Twilight did not make a nest and did not pull any fur...none at all. Thankfully, I had some extra saved for just this reason from a mother doe that would pull far more than was needed and my husband put it in the drop nest box as well as a dehumidifying rod well covered just to add a bit of warmth. Unfortunately, then the clueless, first-time mama decided that she would like to lay in the nesting box, so I decided to close the divider between the outer cage and the nesting box hutch until her mothering instincts began to take over. That happens usually when the milk comes in. I opened the partition twice a day and Twilight would go in and feed them, but on the third day I could see she had a different attitude about the nest and she even pulled fur, so I felt confident in leaving the divider open from that point on. Now I have four nice looking LTW-4 kits at four weeks old: two bucks and two does. 



This is the largest buck at four weeks and although it is too early to seriously evaluate him, he is showing many of his sire's favorable traits so far, like good width. (I added a little Christmas sparkle for fun.)

I had bred Canyon on November 15th. It was her second breeding as the first one did not take with Leon. Actually, it was the second time she rejected Leon, with the first time being at High Rock's Rabbitry when purchasing her weeks before I purchased him. For this breeding, I did my usual routine of placing the two in cages next to each other for a few days, checked her vent which was not quite as ready as I was expecting to see, but maybe good enough. I placed her in his cage several times that day and the next, but she just would not lift. Since they were so cordial with each other, I did several things I never thought I would do to try to get her to be receptive, things I had read that other people have done. I placed him in with her in her cage. She was not at all aggressive with him, but also would not lift.
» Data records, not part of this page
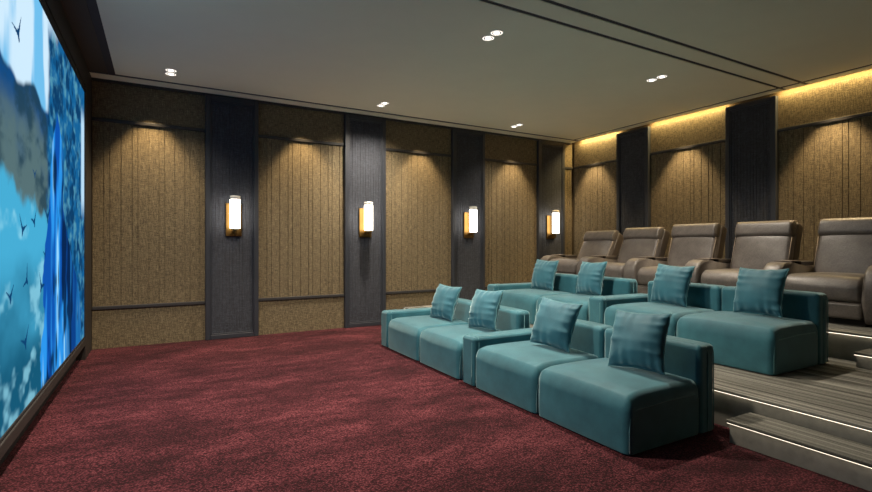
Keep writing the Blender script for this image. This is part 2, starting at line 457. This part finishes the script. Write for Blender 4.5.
for a, b in (((-.028, y0-4.5-.05, -.02), (.006, y1-4.5, 0)), ((-.028, y0-4.5-.05, z1-z0), (.006, y1-4.5, z1-z0+.075)), ((-.028, y0-4.5-.05, 0), (.006, y0-4.5, z1-z0))): box(bm, a, b, .003)
box(bm, (-.028, y0-4.5, 0), (-.003, y1-4.5, z1-z0))
put('border', bm, M['black'], sc_)
bm = NB(); box(bm, (-.028, y0-4.5-.05, -.095), (.014, 6.5-4.5, -.022), .006); put('lower_ledge', bm, M['portal'], sc_)

# ------------------------------------------------------------------ platforms and steps
def platform(name, label, x0, x1, y0_, y1_, zb, zt, cat):
    t = thing(name, label, cat, (x0, (y0_+y1_)/2, zb)); w = (y1_-y0_)/2; h = zt-zb; d = x1-x0
    bm = NB(); box(bm, (.035, -w+.004, .0), (d, w-.004, h-.022)); put('riser', bm, M['stone'], t)
    bm = NB(); box(bm, (0, -w, h-.022), (d, w, h), .007, 3); put('carpet_top', bm, M['loop'], t)
    bm = NB(); box(bm, (.012, -w, h-.0262), (.022, w, h-.0225)); put('led_strip', bm, M['led'], t)
    return t
P1, P2 = .262, .50
platform('seating_platform', 'striped grey carpeted platform under the second row of teal sofas', 3.345, 5.12, YN+.01, 7.0, 0, P1, 'platform')
platform('seating_platform', 'striped grey carpeted top platform under the leather recliners', 5.13, 6.995, YN+.01, 7.0, 0, P2, 'platform')
platform('step', 'carpeted lit step on the red carpet, lower right of the photo', 3.10, 3.375, YN+.01, 1.79, 0, .152, 'step')
platform('step', 'carpeted lit step on the striped platform in front of the nearest recliner', 4.85, 5.155, YN+.01, 1.78, P1+.001, .388, 'step')

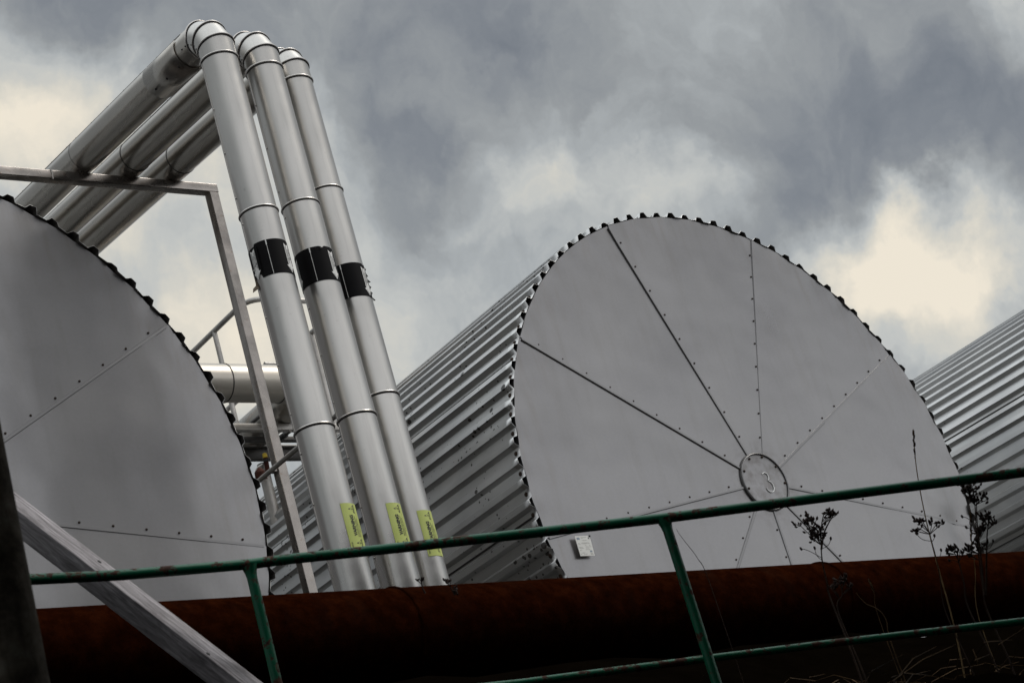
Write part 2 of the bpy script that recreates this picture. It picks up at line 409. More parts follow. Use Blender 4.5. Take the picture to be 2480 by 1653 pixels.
# ------------------------------------------------------------------ ground
def ground_z(x, y):
    def ss(a, b, t):
        t = min(max((t - a) / (b - a), 0), 1); return t * t * (3 - 2 * t)
    z = -1.6 + 2.75 * ss(1.4, 4.5, y) + .83 * ss(5.0, 6.6, y)
    return z
mb = MB()
xs = [-700, -300, -120, -50, -25, -14, -9] + [-6 + .5 * i for i in range(45)] + [18, 22, 30, 50, 120, 300, 700]
ys = [-700, -300, -120, -50, -25, -14, -9, -6, -4, -2.5] + [-1.5 + .25 * i for i in range(40)] + [9, 10, 12, 15, 20, 30, 50, 120, 300, 700]
gv = [[mb.bm.verts.new((x, y, ground_z(x, y) + (random.uniform(-.04, .04) if abs(x) < 20 and abs(y) < 20 else 0))) for x in xs] for y in ys]
for j in range(len(ys) - 1):
    for i in range(len(xs) - 1):
        mb.face((gv[j][i], gv[j][i + 1], gv[j + 1][i + 1], gv[j + 1][i]), 'ground')
o = mb.build('ground', smooth=60); o['kind'] = 'structure'

# unseen gravel yard under the tanks, added to bounce light onto undersides
mb = MB(); zy = 2.045
xs2 = [-60, -20, -8] + [-4 + 1.0 * i for i in range(26)] + [30, 60]; ys2 = [7.35 + .8 * i for i in range(20)] + [26, 32, 45, 70]
gv = [[mb.bm.verts.new((x, y, zy + (random.uniform(-.012, .012) if j else -.02))) for x in xs2] for j, y in enumerate(ys2)]
for j in range(len(ys2) - 1):
    for i in range(len(xs2) - 1):
        mb.face((gv[j][i], gv[j][i + 1], gv[j + 1][i + 1], gv[j + 1][i]), 'gravel')
o = mb.build('gravel_bounce_yard', smooth=60); o['kind'] = 'structure'

# ------------------------------------------------------------------ tanks
TZ, TY, TR = 3.824, 8.92, 2.0
NC = 94
def shell_profile(kind):
    prof = []
    for i in range(NC):
        a0 = 2 * PI * i / NC; st = 2 * PI / NC
        if kind == 'trapeze':
            for f, h in ((0.0, 0), (.44, 0), (.57, .031), (.85, .031)):
                prof.append((a0 + f * st, h))
        else:
            for q in range(10):
                f = q / 10; prof.append((a0 + f * st, .021 * (1 - math.cos(2 * PI * f)) ** 1.15 * .9))
    return prof
def tank(label, x, th0, kind, y=TY, dz=0, number=False, dent=False, spots=True, length=13.0, lip=.008):
    C = Vector((x, y, TZ + dz)); base = Vector((x, y, 1.55))
    t = thing('storage_tank', label, 'tank', base, 'round horizontal storage tanks')
    # corrugated shell
    mb = MB(); prof = shell_profile(kind); r0 = TR + .006
    rings = []
    for yy in (.012, .06, 1.5, 3.2, 5.2, 7.5, 10, length):
        rings.append([(C.x + (r0 + h) * math.cos(a), C.y + yy, C.z + (r0 + h) * math.sin(a)) for a, h in prof])
    if kind == 'trapeze':       # slightly bent lip at the open end of the sheets
        rnd = random.Random(5)
        rr = []
        for i, (a, h) in enumerate(prof):
            d = 0
            if h > 0: cr_ = random.Random(i // 4 + int(x * 10)); d = cr_.uniform(-.004, .006) - (.018 if cr_.random() < .08 else 0)
            rr.append((C.x + (r0 + h + d) * math.cos(a), C.y - lip + .008 * rnd.random(), C.z + (r0 + h + d) * math.sin(a)))
        rings[0] = rr
    mat_key = 'shell' if spots else 'shell3'
    mb.ringstrip(rings, mat_key, True)
    if kind == 'trapeze':
        for i in range(NC):     # fixing screw in each valley near the edge
            a = 2 * PI * (i + .22) / NC
            n = Vector((math.cos(a), 0, math.sin(a)))
            p = C + n * (r0 + .003) + Vector((0, .045 - lip, 0))
            mb.ball(p, .016, 'screw', 4, (1, .45), n)
        for i in range(0, NC, 8):   # lap joint of two sheets: raised edge with a dark slit below
            a = 2 * PI * (i + 0.30) / NC; n = Vector((math.cos(a), 0, math.sin(a))); tn = Vector((-math.sin(a), 0, math.cos(a)))
            q = C + n * (r0 + .006)
            mb.box(q + Vector((0, length / 2, 0)), (.008, length - .1, .006), 'dark', (tn, Vector((0, 1, 0)), n))
    sh = mb.build('cladding', t, smooth=25, recalc=True)
    md = sh.modifiers.new('thickness', 'SOLIDIFY'); md.thickness = .0016; md.offset = -1; md.material_offset = 2  # inner side takes the dark slot: shade under the overhang as colour
    # end panel: nine sheet sectors, faintly dished, one mesh
    mb = MB(); NR = 26; sk_ = random.Random(int(x * 7)); tilt = [sk_.uniform(.4, 1.3) for _ in range(9)]
    ANG = [th0 + R(40) * k + R(.02 + 39.96 * q / 24) for k in range(9) for q in range(25)]; NA = len(ANG)
    def wob(a, r):
        sec = ((a - th0) % R(40)) / R(40)
        d = .015 * math.sin(PI * sec) * (r / TR) * math.sin(PI * min(1, r / TR) ** .8)
        d += .007 * tilt[int(((a - th0) % (2 * PI)) / R(40)) % 9] * (sec - .5) * (r / TR)
        d += .004 * math.sin(3 * a + 1.3) * (r / TR) ** 2
        d += .005 * math.sin(47 * a) * max(0, (r / TR - .93) / .07) ** 2
        if dent:
            aa = th0 - R(160)
            da = (a - aa + PI) % (2 * PI) - PI
            d -= .05 * math.exp(-(da / R(6)) ** 2) * math.exp(-((r - 1.9) / .18) ** 2)
            l = (da - R(10) * (1.95 - r) / .5)
            if r > 1.2: d += .022 * math.exp(-(l / R(3.5)) ** 2) * (r - 1.2) / .8
        return d
    rings = []
    for j in range(NR + 1):
        r = .001 + (TR - .001) * (j / NR) ** .8
        rings.append([(C.x + r * math.cos(a_), C.y - wob(a_, r), C.z + r * math.sin(a_)) for a_ in ANG])
    # folded rim going back under the cladding
    rings.append([(C.x + (TR + .002) * math.cos(a_), C.y + .05, C.z + (TR + .002) * math.sin(a_)) for a_ in ANG])
    mb.ringstrip(rings, 'end', True)
    mb.build('end_panel', t, smooth=40)
    # seams
    for k in range(9):
        a = th0 - R(40) * k; dr = Vector((math.cos(a), 0, math.sin(a))); tn = Vector((-math.sin(a), 0, math.cos(a)))
        sg = 1 if dr.x > 0 else -1
        up = tn * sg                       # side of the seam that points up
        flat = number and k == 2
        mb = MB(); hgt = .002 if flat else .0055; wd = .008 if flat else .018
        NRS = 16
        gapw = -1.0 if (number and k == 0) else -.66  # wider strip paints the black gap shadow of one seam
        for lo, hi, hh, key in ((-.5, .5, hgt, 'seam'),) + (() if flat else ((gapw, -.5, .003, 'dark' if (number and k == 0) else 'lap'),)):
            rings = []
            for q in range(NRS + 1):
                r = .20 + (1.985 - .20) * q / NRS
                yb = C.y - wob(a, r) - .001
                rel = [(up * wd * lo, 0.004), (up * wd * lo, -hh), (up * wd * (lo * .2 + hi * .8), -hh), (up * wd * hi, .004)]
                rings.append([C + dr * r + v + Vector((0, yb - C.y + o, 0)) for v, o in rel])
            mb.ringstrip(rings, key, True, True)
        for q in range(9):
            r = .34 + .19 * q
            p = C + dr * r + up * (.026 if not flat else .016) + Vector((0, -wob(a, r) - .003, 0))
            mb.ball(p, .0075, 'screw', 4, (1, .8), Vector((0, -1, 0)))
        mb.build('seam_strip', t, smooth=30)
    # hub plate
    mb = MB(); NA2 = 64; yb = C.y - .011
    prof = ((.001, -.004), (.16, -.002), (.196, 0), (.204, .003), (.206, .014))
    mb.ringstrip([[(C.x + r * math.cos(2 * PI * i / NA2), yb + o, C.z + r * math.sin(2 * PI * i / NA2)) for i in range(NA2)] for r, o in prof], 'end', True)
    hub = mb.build('hub_plate', t, smooth=40)
    mb = MB()
    pts = [(C.x + .206 * math.cos(2 * PI * i / 48), yb - .001, C.z + .206 * math.sin(2 * PI * i / 48)) for i in range(49)]
    mb.tube(pts, .0030, 'lap', 8, False)
    pts = [(C.x + .200 * math.cos(2 * PI * i / 48), yb - .004, C.z + .200 * math.sin(2 * PI * i / 48)) for i in range(49)]
    mb.tube(pts, .0042, 'seam', 8, False)
    sub(hub, mb, 'rim', t)
    for k in range(9):
        a = th0 - R(40) * k + R(6); mb = MB()
        mb.ball((C.x + .180 * math.cos(a), yb - .004, C.z + .180 * math.sin(a)), .009, 'screw', 5, (1, .8), Vector((0, -1, 0)))
        sub(hub, mb, 'screw', t)
    if number:
        # chalked numeral 3
        mb = MB(); pp = []
        for s_ in range(25):
            u = s_ / 24
            if u < .5:
                ang = R(140) - R(215) * (u / .5); cx, cz, rr = .012, .030, .030
            else:
                ang = R(75) - R(245) * ((u - .5) / .5); cx, cz, rr = .022, -.040, .040
            pp.append(Vector((C.x + cx + rr * .9 * math.cos(ang), yb - .0065, C.z + cz + rr * math.sin(ang))))
        mb.tube(pp, .0040, 'chalk', 6)
        sub(hub, mb, 'number', t)
    # concrete saddles
    for yy in (1.2, 6.0, 10.5):
        mb = MB(); rings = []
        prof = [(-1.5, 1.40), (1.5, 1.40), (1.5, TZ + dz - math.sqrt(2.1 ** 2 - 1.5 ** 2))]
        prof += [(2.1 * math.sin(R(q)), TZ + dz - 2.1 * math.cos(R(q))) for q in (40, 30, 20, 10, 0, -10, -20, -30, -40)]
        prof += [(-1.5, TZ + dz - math.sqrt(2.1 ** 2 - 1.5 ** 2))]
        mb.ringstrip([[(x + a, y + yy + w, b) for a, b in prof] for w in (0, .35)], 'conc', True, True)
        mb.build('saddle', t, smooth=20)
    return t
tank('grey round tank end at the left edge, overlapped by the timber brace and dark post', 4.122, R(32.27), 'trapeze', y=9.02, lip=.018)
T2 = tank('large grey round tank end in the middle with chalked 3 on its hub plate', 9.97, R(149.4), 'trapeze', number=True, dent=True)
tank('ribbed grey tank side at the right edge, behind the numbered tank', 15.47, R(20), 'trapeze', y=8.92, spots=False)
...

After a while of switching back and forth, I thought maybe they would do better if I left them alone for a little while, since they seemed so cordial with each other, I decided to leave them together overnight and the next day and then even the next night.

The weather had been uncommonly hot late into the fall season, so when Canyon passed her due date, I was at a loss as to if it was Leon suffering a temporary infertility or permanent due to his age, or if it was Canyon had not accepted him or had but she was infertile! Fortunately, both have proven to be still fertile when I bred them with others: Leon with Twilight (as described above) and Canyon with Astro Man.
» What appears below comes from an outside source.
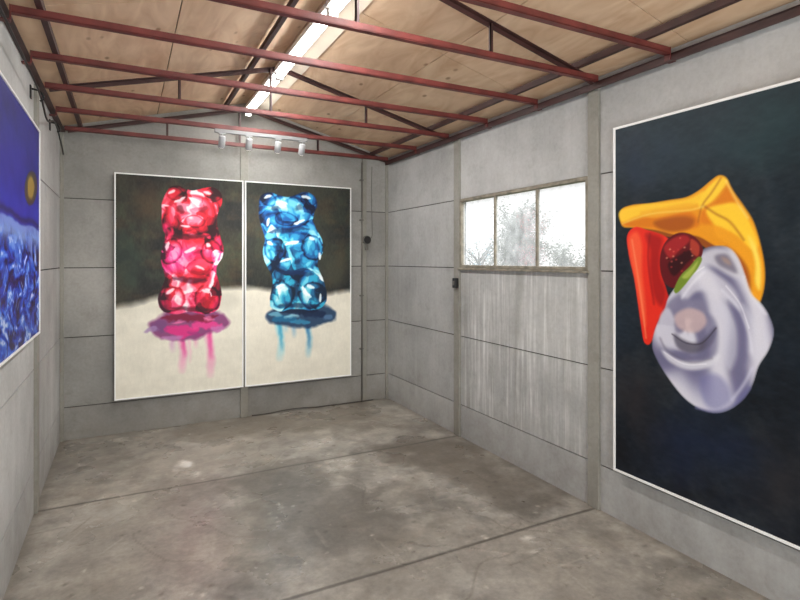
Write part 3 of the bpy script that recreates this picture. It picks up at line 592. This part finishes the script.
# dark red berry and green leaf
f([(661, 252), (667, 240), (678, 233), (690, 234), (699, 241), (703, 250), (699, 261), (690, 269), (682, 281), (674, 288), (665, 283), (660, 268)], (98, 16, 22), .004)
f([(664, 248), (672, 239), (684, 235), (690, 240), (680, 250), (670, 258)], (170, 36, 38), .012, True, .9)
f([(668, 264), (678, 256), (690, 250), (696, 254), (686, 264), (674, 276)], (46, 6, 12), .012, True, .9)
f([(691, 239), (699, 245), (698, 256), (691, 252)], (190, 70, 46), .008, True, .8)
rs = random.Random(3)
for k in range(34):
    x = 681+rs.gauss(0, 10); y = 256+rs.gauss(0, 12)
    if abs(x-681)/18+abs(y-257)/24 < 1: P.fill(ell(x, y, 1.0, .8, 8), rs.choice([(226, 110, 90), (36, 6, 10), (196, 60, 56), (240, 180, 140)]), .006, True, .7)
f([(676, 284), (681, 275), (690, 266), (698, 257), (702, 259), (698, 268), (691, 277), (684, 286), (677, 293), (674, 291)], (116, 142, 44), .006)
f([(682, 277), (691, 268), (698, 261), (695, 269), (688, 278)], (176, 190, 84), .01, True, .8)
framed('framed_painting', 'huge dark canvas of a yellow, red and grey crumpled flower-like form on the window wall', 'painting', 'x+', XC, a0, a1, rz0, rz1, P, None, .014)

# blue canvas on the left wall
XV = XL+.058
convL = lambda x, y: (lambda p: (p[1], p[2]))(hit(x, y, 0, XV-.006))
q0 = hit(40.5, 131, 0, XV); q1 = hit(40.5, 333, 0, XV); l1 = q0[1]; lz0, lz1 = q1[2], q0[2]; l0 = l1-2.0
P = Paint(l0+.01, l1-.01, lz0+.01, lz1-.01, .005, (20, 20, 90), convL)
zh = hit(20, 220, 0, XV)[2]
v_ = ((P.B-zh)/(lz1-zh))[..., None]; n = fbm(P.A*.5, P.B, 4, 3)[..., None]; n2_ = fbm(P.A*.7, P.B, 12, 8)[..., None]
v_ = np.clip(v_, 0, 1)
P.img = np.array([24, 36, 158])*(1-v_)+np.array([20, 18, 112])*v_ + (n-.5)*70*np.array([.4, .5, 1.0])+(n2_-.5)*30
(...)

I suspected that Astro Man might carry white and I knew Canyon did, but still is was a surprise to see a Red-Eye White in the nesting box! 


Actually she had a blue (on the top left), a black, and a white. This was her second kindle with me and both of them she only had three, which is not ideal. Canyon built a good nest and pulled lots of fur for her babies to stay warm. Unfortunately, Canyon also decided to lie in the drop nesting box, which I did not think she would do being that she is a proven mother and has used the kindling suite before. The white died because of this and I partitioned off the remaining two, opening it to get her a chance to nurse them twice a day until her milk came in. Since then she handled them just fine.
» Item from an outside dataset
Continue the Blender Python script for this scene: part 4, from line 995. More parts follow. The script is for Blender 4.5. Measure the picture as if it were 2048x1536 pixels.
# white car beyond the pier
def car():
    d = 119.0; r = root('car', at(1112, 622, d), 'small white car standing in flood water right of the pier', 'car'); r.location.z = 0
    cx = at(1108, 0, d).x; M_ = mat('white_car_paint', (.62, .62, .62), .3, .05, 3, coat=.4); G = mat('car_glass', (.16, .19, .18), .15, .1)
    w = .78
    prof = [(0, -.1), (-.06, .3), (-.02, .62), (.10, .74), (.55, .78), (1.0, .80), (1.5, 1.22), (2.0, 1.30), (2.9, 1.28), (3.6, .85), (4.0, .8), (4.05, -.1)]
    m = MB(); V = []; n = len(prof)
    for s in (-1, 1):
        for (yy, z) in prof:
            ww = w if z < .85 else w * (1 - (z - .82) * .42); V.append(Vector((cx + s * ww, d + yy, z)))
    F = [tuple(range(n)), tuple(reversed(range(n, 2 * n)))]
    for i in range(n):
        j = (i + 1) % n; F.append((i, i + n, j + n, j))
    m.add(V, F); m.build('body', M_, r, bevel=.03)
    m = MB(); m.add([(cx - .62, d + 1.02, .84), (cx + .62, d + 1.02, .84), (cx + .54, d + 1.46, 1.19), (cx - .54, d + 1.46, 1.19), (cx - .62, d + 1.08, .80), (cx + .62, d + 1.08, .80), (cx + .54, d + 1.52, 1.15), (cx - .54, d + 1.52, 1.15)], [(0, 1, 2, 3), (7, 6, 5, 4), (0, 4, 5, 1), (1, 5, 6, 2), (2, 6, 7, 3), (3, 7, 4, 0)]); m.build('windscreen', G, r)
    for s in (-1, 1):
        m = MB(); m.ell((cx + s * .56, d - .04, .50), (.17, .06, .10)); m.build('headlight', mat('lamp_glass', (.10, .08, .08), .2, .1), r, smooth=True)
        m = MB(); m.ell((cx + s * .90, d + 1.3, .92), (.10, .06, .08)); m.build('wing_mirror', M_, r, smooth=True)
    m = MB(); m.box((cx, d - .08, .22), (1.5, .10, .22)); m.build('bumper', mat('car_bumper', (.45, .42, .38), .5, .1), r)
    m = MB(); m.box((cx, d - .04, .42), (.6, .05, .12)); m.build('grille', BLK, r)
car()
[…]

Today, we decided to pull out Canyon's two to place in a traditional nesting box since they are six days old with fur, so that we could place Luna in the kindling suite. This is not something we usually do until the kits' eyes are open, but Luna was bred with Dallan when that was convenient to arrange with his owner, so we had an overlap. Luna is due on Christmas Day, but all the first to pregnancies before her went over by a day. She seem to be interested in the nesting box so I thought she was busy building it, but after I did my weekly weight and checking of the LTW-4 kits, I found Luna lying in the nesting box like the other two does before her had done. I have not had this problem before with my does, but thankfully I have a simple solution, I closed off the nesting area.